Task — Reproduce the lines of the material exactly, excluding every image.

******

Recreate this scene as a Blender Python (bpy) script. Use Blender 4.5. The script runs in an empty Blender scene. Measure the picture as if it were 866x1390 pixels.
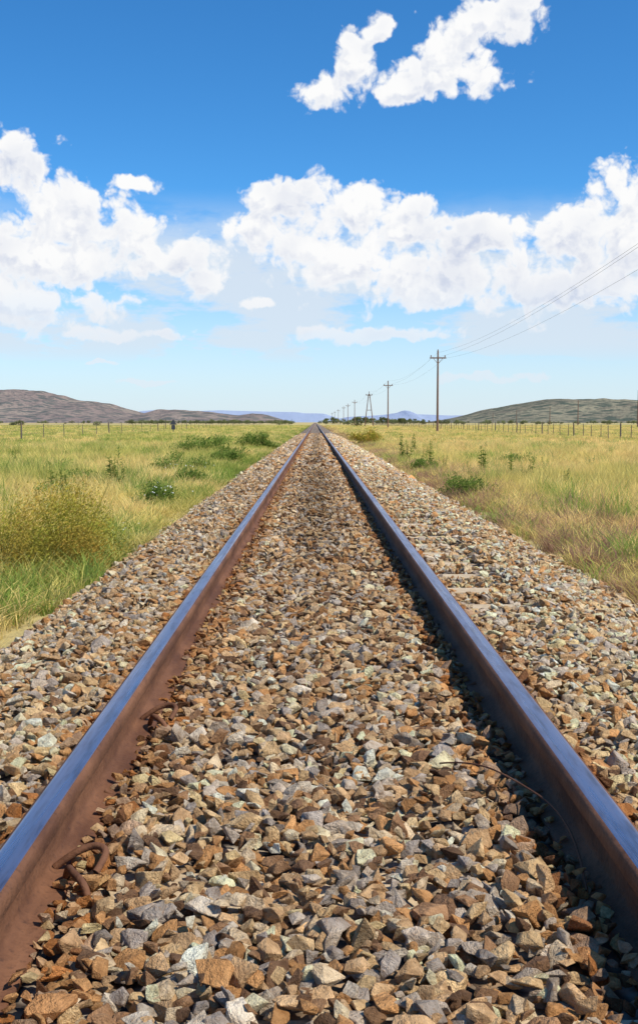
import bpy, bmesh, math, random
import numpy as np
from mathutils import Vector, Matrix, Euler
random.seed(7); rng=np.random.default_rng(11)
scene=bpy.context.scene
scene.view_settings.view_transform='Standard'
try: scene.view_settings.look='None'
except: pass
scene.view_settings.exposure=0
F=1600.0; CAMZ=0.777
# ---------------- camera
cam=bpy.data.cameras.new("camera"); co=bpy.data.objects.new("camera",cam); scene.collection.objects.link(co)
cam.sensor_fit='VERTICAL'; cam.sensor_height=36; cam.lens=F/1390*36
cam.clip_start=0.05; cam.clip_end=40000
co.location=(-0.02,0,CAMZ); co.rotation_euler=(math.radians(90-4.36),0,math.radians(-0.18))
scene.camera=co
R=co.rotation_euler.to_matrix()
def azel(px,py):
    d=R@Vector(((px-433)/F,-(py-695)/F,-1)); d.normalize()
    return math.atan2(d.x,d.y), math.asin(d.z)
# ---------------- helpers
def link(o,parent=None):
    scene.collection.objects.link(o)
    if parent: o.parent=parent
    return o
def mesh_obj(name,verts,faces,mats=(),parent=None,smooth=False,do_link=True):
    me=bpy.data.meshes.new(name); me.from_pydata([tuple(v) for v in verts],[],faces); me.update()
    for m in mats: me.materials.append(m)
    if smooth:
        me.polygons.foreach_set('use_smooth',[True]*len(me.polygons))
    o=bpy.data.objects.new(name,me)
    if do_link: link(o,parent)
    return o
class N:
    def __init__(s,tree): s.t=tree
    def n(s,typ,**kw):
        nd=s.t.nodes.new(typ)
        for k,v in kw.items(): setattr(nd,k,v)
        return nd
    def L(s,a,b): s.t.links.new(a,b)
    def math(s,op,a,b=None,c=None,clamp=False):
        nd=s.n('ShaderNodeMath',operation=op,use_clamp=clamp)
        for i,v in enumerate((a,b,c)):
            if v is None: continue
            if isinstance(v,(int,float)): nd.inputs[i].default_value=v
            else: s.L(v,nd.inputs[i])
        return nd.outputs[0]
    def vm(s,op,a,b=None,c=None,out=0):
        nd=s.n('ShaderNodeVectorMath',operation=op)
        for i,v in enumerate((a,b,c)):
            if v is None: continue
            if isinstance(v,(tuple,list)): nd.inputs[i].default_value=v
            else: s.L(v,nd.inputs[i])
        return nd.outputs[out]
    def mapr(s,v,a,b,c=0.,d=1.,typ='SMOOTHSTEP'):
        nd=s.n('ShaderNodeMapRange',interpolation_type=typ)
        s.L(v,nd.inputs[0])
        for i,x in zip((1,2,3,4),(a,b,c,d)): nd.inputs[i].default_value=x
        return nd.outputs[0]
    def mix(s,f,a,b,blend='MIX'):
        nd=s.n('ShaderNodeMix',data_type='RGBA',blend_type=blend)
        for i,v in ((0,f),(6,a),(7,b)):
            if isinstance(v,(int,float)): nd.inputs[i].default_value=v
            elif isinstance(v,(tuple,list)): nd.inputs[i].default_value=(*v[:3],1)
            else: s.L(v,nd.inputs[i])
        return nd.outputs[2]
    def noise(s,vec,scale,detail=4,rough=.5,dim='3D',dist=0):
        nd=s.n('ShaderNodeTexNoise',noise_dimensions=dim)
        if vec is not None: s.L(vec,nd.inputs['Vector'])
        nd.inputs['Scale'].default_value=scale; nd.inputs['Detail'].default_value=detail
        nd.inputs['Roughness'].default_value=rough; nd.inputs['Distortion'].default_value=dist
        return nd.outputs['Fac'],nd.outputs['Color']
    def voro(s,vec,scale,detail=0,rough=.5,dim='3D',rand=1):
        nd=s.n('ShaderNodeTexVoronoi',voronoi_dimensions=dim)
        s.L(vec,nd.inputs['Vector']); nd.inputs['Scale'].default_value=scale
        nd.inputs['Detail'].default_value=detail; nd.inputs['Roughness'].default_value=rough
        nd.inputs['Randomness'].default_value=rand
        return nd.outputs['Distance'],nd.outputs['Color']
def new_mat(name):
    m=bpy.data.materials.new(name); m.use_nodes=True
    g=N(m.node_tree); b=m.node_tree.nodes['Principled BSDF']
    return m,g,b
def bump(g,b,h,dist,strength=1):
    bn=g.n('ShaderNodeBump'); bn.inputs['Distance'].default_value=dist; bn.inputs['Strength'].default_value=strength
    g.L(h,bn.inputs['Height']); g.L(bn.outputs[0],b.inputs['Normal'])
def coords(g,which='Object'):
    return g.n('ShaderNodeTexCoord').outputs[which]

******

Written reply —
Recreate this scene as a Blender Python (bpy) script. Use Blender 4.5. The script runs in an empty Blender scene. Measure the picture as if it were 866x1390 pixels.
import bpy, bmesh, math, random
import numpy as np
from mathutils import Vector, Matrix, Euler
random.seed(7); rng=np.random.default_rng(11)
scene=bpy.context.scene
scene.view_settings.view_transform='Standard'
try: scene.view_settings.look='None'
except: pass
scene.view_settings.exposure=0
F=1600.0; CAMZ=0.777
# ---------------- camera
cam=bpy.data.cameras.new("camera"); co=bpy.data.objects.new("camera",cam); scene.collection.objects.link(co)
cam.sensor_fit='VERTICAL'; cam.sensor_height=36; cam.lens=F/1390*36
cam.clip_start=0.05; cam.clip_end=40000
co.location=(-0.02,0,CAMZ); co.rotation_euler=(math.radians(90-4.36),0,math.radians(-0.18))
scene.camera=co
R=co.rotation_euler.to_matrix()
def azel(px,py):
    d=R@Vector(((px-433)/F,-(py-695)/F,-1)); d.normalize()
    return math.atan2(d.x,d.y), math.asin(d.z)
# ---------------- helpers
def link(o,parent=None):
    scene.collection.objects.link(o)
    if parent: o.parent=parent
    return o
def mesh_obj(name,verts,faces,mats=(),parent=None,smooth=False,do_link=True):
    me=bpy.data.meshes.new(name); me.from_pydata([tuple(v) for v in verts],[],faces); me.update()
    for m in mats: me.materials.append(m)
    if smooth:
        me.polygons.foreach_set('use_smooth',[True]*len(me.polygons))
    o=bpy.data.objects.new(name,me)
    if do_link: link(o,parent)
    return o
class N:
    def __init__(s,tree): s.t=tree
    def n(s,typ,**kw):
        nd=s.t.nodes.new(typ)
        for k,v in kw.items(): setattr(nd,k,v)
        return nd
    def L(s,a,b): s.t.links.new(a,b)
    def math(s,op,a,b=None,c=None,clamp=False):
        nd=s.n('ShaderNodeMath',operation=op,use_clamp=clamp)
        for i,v in enumerate((a,b,c)):
            if v is None: continue
            if isinstance(v,(int,float)): nd.inputs[i].default_value=v
            else: s.L(v,nd.inputs[i])
        return nd.outputs[0]
    def vm(s,op,a,b=None,c=None,out=0):
        nd=s.n('ShaderNodeVectorMath',operation=op)
        for i,v in enumerate((a,b,c)):
            if v is None: continue
            if isinstance(v,(tuple,list)): nd.inputs[i].default_value=v
            else: s.L(v,nd.inputs[i])
        return nd.outputs[out]
    def mapr(s,v,a,b,c=0.,d=1.,typ='SMOOTHSTEP'):
        nd=s.n('ShaderNodeMapRange',interpolation_type=typ)
        s.L(v,nd.inputs[0])
        for i,x in zip((1,2,3,4),(a,b,c,d)): nd.inputs[i].default_value=x
        return nd.outputs[0]
    def mix(s,f,a,b,blend='MIX'):
        nd=s.n('ShaderNodeMix',data_type='RGBA',blend_type=blend)
        for i,v in ((0,f),(6,a),(7,b)):
            if isinstance(v,(int,float)): nd.inputs[i].default_value=v
            elif isinstance(v,(tuple,list)): nd.inputs[i].default_value=(*v[:3],1)
            else: s.L(v,nd.inputs[i])
        return nd.outputs[2]
    def noise(s,vec,scale,detail=4,rough=.5,dim='3D',dist=0):
        nd=s.n('ShaderNodeTexNoise',noise_dimensions=dim)
        if vec is not None: s.L(vec,nd.inputs['Vector'])
        nd.inputs['Scale'].default_value=scale; nd.inputs['Detail'].default_value=detail
        nd.inputs['Roughness'].default_value=rough; nd.inputs['Distortion'].default_value=dist
        return nd.outputs['Fac'],nd.outputs['Color']
    def voro(s,vec,scale,detail=0,rough=.5,dim='3D',rand=1):
        nd=s.n('ShaderNodeTexVoronoi',voronoi_dimensions=dim)
        s.L(vec,nd.inputs['Vector']); nd.inputs['Scale'].default_value=scale
        nd.inputs['Detail'].default_value=detail; nd.inputs['Roughness'].default_value=rough
        nd.inputs['Randomness'].default_value=rand
        return nd.outputs['Distance'],nd.outputs['Color']
def new_mat(name):
    m=bpy.data.materials.new(name); m.use_nodes=True
    g=N(m.node_tree); b=m.node_tree.nodes['Principled BSDF']
    return m,g,b
def bump(g,b,h,dist,strength=1):
    bn=g.n('ShaderNodeBump'); bn.inputs['Distance'].default_value=dist; bn.inputs['Strength'].default_value=strength
    g.L(h,bn.inputs['Height']); g.L(bn.outputs[0],b.inputs['Normal'])
def coords(g,which='Object'):
    return g.n('ShaderNodeTexCoord').outputs[which]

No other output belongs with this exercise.